[SUPPLIED MATERIAL start]
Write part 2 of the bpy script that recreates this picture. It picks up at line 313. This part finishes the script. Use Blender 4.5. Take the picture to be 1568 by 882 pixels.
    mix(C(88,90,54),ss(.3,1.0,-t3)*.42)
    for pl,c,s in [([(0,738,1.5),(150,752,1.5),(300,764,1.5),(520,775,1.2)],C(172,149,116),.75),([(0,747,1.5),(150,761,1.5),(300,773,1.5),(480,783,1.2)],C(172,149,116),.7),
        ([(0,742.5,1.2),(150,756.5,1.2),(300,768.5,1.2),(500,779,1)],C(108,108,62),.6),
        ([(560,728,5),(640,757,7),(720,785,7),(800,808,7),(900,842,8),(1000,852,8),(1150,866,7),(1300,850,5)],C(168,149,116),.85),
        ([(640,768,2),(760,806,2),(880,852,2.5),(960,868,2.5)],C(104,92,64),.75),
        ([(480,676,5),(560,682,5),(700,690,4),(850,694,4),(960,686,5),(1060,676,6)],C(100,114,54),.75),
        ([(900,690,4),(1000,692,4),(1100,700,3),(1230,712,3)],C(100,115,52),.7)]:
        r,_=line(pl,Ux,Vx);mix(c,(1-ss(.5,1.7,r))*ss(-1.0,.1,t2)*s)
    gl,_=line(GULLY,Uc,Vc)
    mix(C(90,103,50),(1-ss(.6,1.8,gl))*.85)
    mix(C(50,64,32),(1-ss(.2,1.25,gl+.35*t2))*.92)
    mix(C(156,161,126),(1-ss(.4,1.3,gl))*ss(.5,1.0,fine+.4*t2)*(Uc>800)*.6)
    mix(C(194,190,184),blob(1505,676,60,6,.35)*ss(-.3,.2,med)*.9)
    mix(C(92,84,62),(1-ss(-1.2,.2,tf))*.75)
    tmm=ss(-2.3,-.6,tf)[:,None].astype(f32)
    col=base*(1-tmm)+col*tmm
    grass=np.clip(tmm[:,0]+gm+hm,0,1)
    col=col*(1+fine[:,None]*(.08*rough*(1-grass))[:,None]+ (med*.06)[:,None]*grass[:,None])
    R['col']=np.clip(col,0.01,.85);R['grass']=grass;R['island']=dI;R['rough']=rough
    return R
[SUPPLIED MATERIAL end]
## WHAT TO DO
Each line of the listing should be echoed back exactly.

## WRITTEN RESPONSE
Write part 2 of the bpy script that recreates this picture. It picks up at line 313. This part finishes the script. Use Blender 4.5. Take the picture to be 1568 by 882 pixels.
    mix(C(88,90,54),ss(.3,1.0,-t3)*.42)
    for pl,c,s in [([(0,738,1.5),(150,752,1.5),(300,764,1.5),(520,775,1.2)],C(172,149,116),.75),([(0,747,1.5),(150,761,1.5),(300,773,1.5),(480,783,1.2)],C(172,149,116),.7),
        ([(0,742.5,1.2),(150,756.5,1.2),(300,768.5,1.2),(500,779,1)],C(108,108,62),.6),
        ([(560,728,5),(640,757,7),(720,785,7),(800,808,7),(900,842,8),(1000,852,8),(1150,866,7),(1300,850,5)],C(168,149,116),.85),
        ([(640,768,2),(760,806,2),(880,852,2.5),(960,868,2.5)],C(104,92,64),.75),
        ([(480,676,5),(560,682,5),(700,690,4),(850,694,4),(960,686,5),(1060,676,6)],C(100,114,54),.75),
        ([(900,690,4),(1000,692,4),(1100,700,3),(1230,712,3)],C(100,115,52),.7)]:
        r,_=line(pl,Ux,Vx);mix(c,(1-ss(.5,1.7,r))*ss(-1.0,.1,t2)*s)
    gl,_=line(GULLY,Uc,Vc)
    mix(C(90,103,50),(1-ss(.6,1.8,gl))*.85)
    mix(C(50,64,32),(1-ss(.2,1.25,gl+.35*t2))*.92)
    mix(C(156,161,126),(1-ss(.4,1.3,gl))*ss(.5,1.0,fine+.4*t2)*(Uc>800)*.6)
    mix(C(194,190,184),blob(1505,676,60,6,.35)*ss(-.3,.2,med)*.9)
    mix(C(92,84,62),(1-ss(-1.2,.2,tf))*.75)
    tmm=ss(-2.3,-.6,tf)[:,None].astype(f32)
    col=base*(1-tmm)+col*tmm
    grass=np.clip(tmm[:,0]+gm+hm,0,1)
    col=col*(1+fine[:,None]*(.08*rough*(1-grass))[:,None]+ (med*.06)[:,None]*grass[:,None])
    R['col']=np.clip(col,0.01,.85);R['grass']=grass;R['island']=dI;R['rough']=rough
    return R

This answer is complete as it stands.